Amherd hat IOK-Präsident Thomas Bach (68) dazu einen geharnischten Brief geschickt. Der aber will davon nichts wissen. Dabei ist Amherd mit ihrer Forderung bei weitem nicht allein. Unterstützt wird sie etwa von Swiss Olympic. «Nach unserer Einschätzung sind viele Funktionäre enger mit dem Regime verbunden als die Sportler», heisst es vom Verband.

Imageschaden für die Schweiz?

Auch aus der Politik steigt der Druck aufs IOK. «Die Schweiz hat als Standort eine Reputation zu verlieren», sagt etwa Mitte-Nationalrätin Elisabeth Schneider-Schneiter (58). Sie solle den Druck weiter erhöhen, ergänzt GLP-Aussenpolitiker Roland Fischer (57). «Nachdem Viola Amherd die Forderung platziert hat, wäre es wichtig, dass der Bundesrat weitere Schritte prüft», sagt er. «Die Schweiz würde unglaubwürdig, wenn sie das einfach durchgehen liesse.»

Am einfachsten wäre, wenn die EU die vier russischen IOK-Funktionäre auf ihre Sanktionsliste setzen würde, so Fischer. Dann könnte die Schweiz diese übernehmen. Eine längerfristige Möglichkeit wäre es, die Steuerbefreiung der Organisationen nochmals zu überprüfen. Fischer würde es begrüssen, wenn diese an Bedingungen geknüpft würde: «Der Bundesrat aber hat sich hier bisher eher zurückhaltend gezeigt. Nach dem Verhalten des IOK kommt es aber vielleicht zum Umdenken.»

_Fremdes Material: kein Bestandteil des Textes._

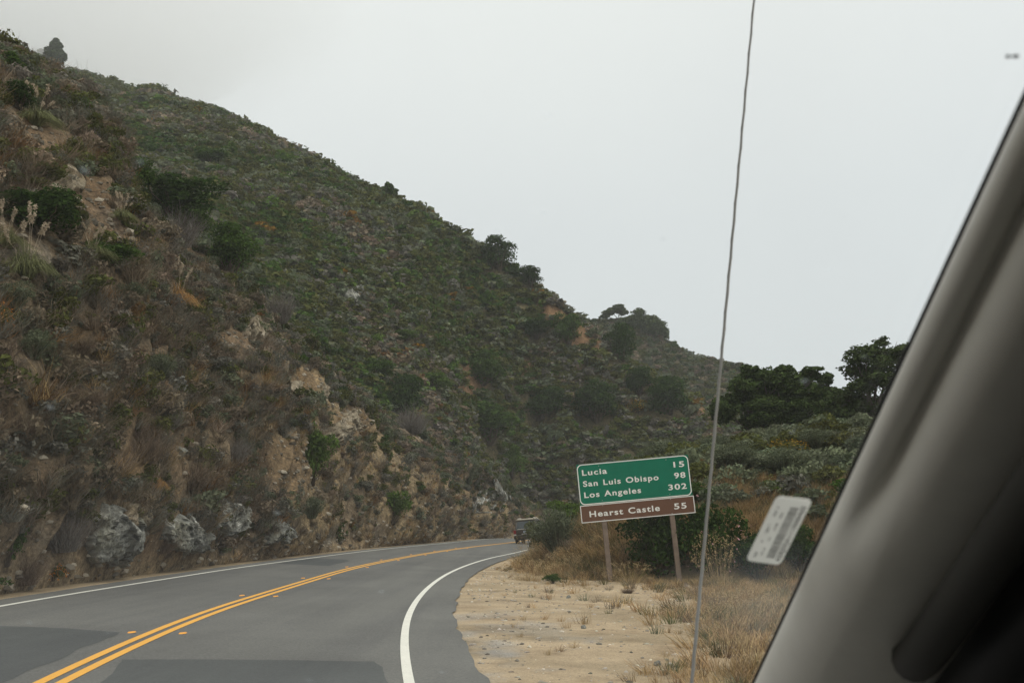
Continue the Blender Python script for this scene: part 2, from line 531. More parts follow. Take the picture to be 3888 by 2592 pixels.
SG = Surf(GV, len(gx), len(gy)); SG.dmax = 64.
fine = (GX > -16) & (GX < 46) & (GY > 4) & (GY < 92)

# ------------------------------------------------------------------ the cut slope (spur) beside the road
ky = [-12, 5, 19.5, 24, 32, 42, 55, 75, 97, 125]
TOE = CEN + NRM * (EL - .75)[:, None]
toeK = []
for y in ky:
    j = int(np.argmin(np.abs(TOE[:385, 1] - y))); q = TOE[j]; toeK.append((q[0], q[1], planez(q[0], q[1]) - .02))
toeK = np.array(toeK)
rid = [(-52, 2, 30), None]
ridK = np.array([(-50, 6, 31.), (-47., 24, 30.)] + [P(*map(float, q)) for q in
                [(0, 190, 50), (165, 520, 52), (580, 850, 55), (990, 1150, 60), (1240, 1390, 68), (1560, 1650, 86), (1800, 1770, 104), (1975, 1905, 132)]])
NU, NV = 620, 230
us = np.linspace(0, len(ky) - 1, NU)
# toe follows the road exactly
ty = np.interp(us, np.arange(len(ky)), ky); jj = np.interp(ty, TOE[:385, 1], np.arange(385))
T = np.stack([np.interp(jj, np.arange(NS), TOE[:, k]) for k in (0, 1)], 1); T = np.c_[T, planez(T[:, 0], T[:, 1]) - .03]
Rg = crom(ridK, NU, us)
vs = np.r_[np.linspace(0, 1, 190), 1 + np.linspace(0, 1, NV - 190 + 1)[1:]]
Dv = Rg - T; Ln = np.linalg.norm(Dv, axis=1)
side = np.cross(Dv, np.gradient(T, axis=0)); side /= np.linalg.norm(side, axis=1)[:, None]
side *= np.sign(side[:, 2])[:, None]
SV = np.zeros((NU, NV, 3)); awayv = Dv.copy(); awayv[:, 2] = 0; awayv /= np.linalg.norm(awayv, axis=1)[:, None]
for j, v in enumerate(vs):
    if v <= 1:
        SV[:, j] = T + Dv * v + side * (.085 * Ln * math.sin(math.pi * v ** .8))[:, None]
    else:
        w = v - 1
        SV[:, j] = Rg + awayv * (26 * w) + np.array([0, 0, 1.]) * (-2.0 * w - 7 * w * w)
SVf = SV.reshape(-1, 3); vg = np.broadcast_to(vs[None], (NU, NV)).ravel(); sg = np.repeat(side, NV, 0)
fade = sstep(0, .05, vg)
nb = fbm(SVf / 9., 4, 31); nr = fbm(SVf / np.array([3.2, 3.2, 2.2]), 4, 33, True); nf = fbm(SVf / .8, 3, 35)
gul = fbm(np.c_[np.repeat(us, NV) * 2.3, vg * 1.2, 0 * vg], 3, 37)
disp = fade * (.75 * nb + .25 * nr + .20 * nf + .55 * gul + .55 * fbm(np.c_[np.repeat(us, NV) * 5.0 - vg * 2.4, vg * 1.3, 0 * vg], 4, 47, True)) - .1 * fade
edge = sstep(.93, 1.0, vg) * .4
SVf = SVf + sg * (disp * (1 - edge))[:, None]
rockm = sstep(.35, .75, fbm(SVf / 2.2, 4, 43) + .25 * nb + .25 * sstep(.22, .03, vg)); tanm = sstep(.1, .5, fbm(SVf / 5., 3, 39) + .7 * sstep(4.3, 5.3, np.repeat(us, NV)) * (vg < .85) - .25)
orm = sstep(.15, .5, fbm(SVf / 4., 3, 41) + .15)
spx, spy, _ = proj(SVf); bareS = np.zeros(len(SVf))
for (x, y, rx, ry, q_) in ((150, 560, 110, 60, 1.3), (300, 760, 120, 70, 1.4), (420, 880, 90, 60, 1.3), (80, 470, 80, 50, 1.1), (1080, 1770, 90, 110, 1.3), (1330, 1610, 60, 60, 1.2), (700, 1680, 60, 30, 1.2), (130, 1780, 150, 30, 1.0), (520, 1360, 90, 50, 1.0),
                           (900, 1300, 110, 60, 1.0), (1150, 1480, 70, 60, 1.1), (620, 1480, 60, 40, 1.)):
    bareS = np.maximum(bareS, q_ * np.exp(-((spx - x) ** 2 / (2 * rx * rx) + (spy - y) ** 2 / (2 * ry * ry))))
bareS = sstep(.4, .8, bareS + .35 * fbm(SVf / 1.6, 4, 45))
st = np.array([.195, .15, .10])[None] * (1 + .25 * nf[:, None])
mix = lambda a, b, m: a * (1 - m[:, None]) + np.asarray(b)[None] * m[:, None]
st = mix(st, (.20, .135, .08), orm * .7); st = mix(st, (.29, .222, .13), tanm * .8); st = mix(st, (.22, .205, .175), rockm * .8)
st = mix(st, (.17, .112, .066), bareS * .6); st = mix(st, (.30, .235, .15), sstep(.03, .0, vg))
link('hillside', mesh('hillside', SVf, gridfaces(NU, NV)[:, ::-1], M['slope'], True, st), kind='structure')
SS = Surf(SVf, NU, NV)

# ------------------------------------------------------------------ the main hill behind
ridM = np.array([P(*map(float, q)) for q in [(-900, 130, 640), (-300, 235, 620), (60, 262, 560), (230, 292, 480), (460, 348, 340), (700, 410, 255), (1000, 530, 215), (1300, 680, 196),
                 (1620, 830, 188), (1880, 985, 185), (2030, 1090, 184), (2110, 1160, 182), (2230, 1255, 180), (2430, 1410, 176), (2640, 1535, 172), (2820, 1620, 168), (3300, 1760, 165), (4100, 1900, 160)]])
basM = np.array([P(*map(float, q)) for q in [(-900, 700, 120), (-300, 700, 112), (0, 720, 100), (250, 850, 98), (450, 1000, 95), (700, 1200, 95), (1000, 1430, 95), (1300, 1680, 100),
                 (1620, 1870, 112), (1860, 1975, 138), (1990, 1985, 150), (2070, 1985, 152), (2200, 1985, 152), (2450, 1960, 150), (2700, 1950, 146), (2850, 1940, 143), (3400, 1900, 142), (4100, 1880, 142)]])
NU2, NV2 = 420, 190
uh = np.linspace(0, len(ridM) - 1, NU2); A_, B_ = crom(basM, NU2, uh), crom(ridM, NU2, uh)
vh = np.r_[np.linspace(-.15, 1, 150), 1 + np.linspace(0, 1, NV2 - 150 + 1)[1:]]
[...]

Interne Angelegenheiten des IOK

Ganz anders sieht das Roland Rino Büchel (56). «Die Schweiz macht sich unglaubwürdig», findet der SVP-Nationalrat. Es sei Sache des IOK, seine Mitglieder zu wählen – oder eben auszuschliessen. «Wenn Amherd schon böse Briefe schreibt, sollte sie auch etwas in der Hand haben, um den Worten Taten folgen zu lassen.»

Das aber habe sie nicht. Die Schweiz könne dem IOK nichts befehlen, so Büchel. Ohnehin halte er wenig vom Ausschluss russischer Staatsangehöriger, ob nun Funktionäre oder Athleten: Schliesslich könnten sie nichts für das Verhalten ihres Staates.

Olympische Privilegien

So einfach Sanktionen verhängen kann die Schweiz tatsächlich nicht. «Die Möglichkeiten der Schweiz, Druck aufzusetzen, sind sehr limitiert», sagt Experte Jean-Loup Chappelet (68), emeritierter Professor der Universität Lausanne. Das IOK mit Sitz in Lausanne VD geniesst zwar so einige Privilegien. So ist es von der direkten Bundessteuer befreit, und das eigene Personal ist von der Ausländerkontingentierung ausgeschlossen. Diese Vorteile sind aber in einem Abkommen geregelt, das seit über 20 Jahren in Kraft ist, wie Chappelet betont.

Laut Abkommenstext kann dieses zwar durchaus geändert werden, nur bräuchte es dazu auch das Einverständnis des IOK. Die Alternative wäre, das Abkommen gleich ganz zu kündigen – und damit einen Wegzug des Komitees zu riskieren. Allem Ärger über vier russische Funktionäre zum Trotz: Dass Sportministerin Amherd so weit geht, ist schwer vorstellbar.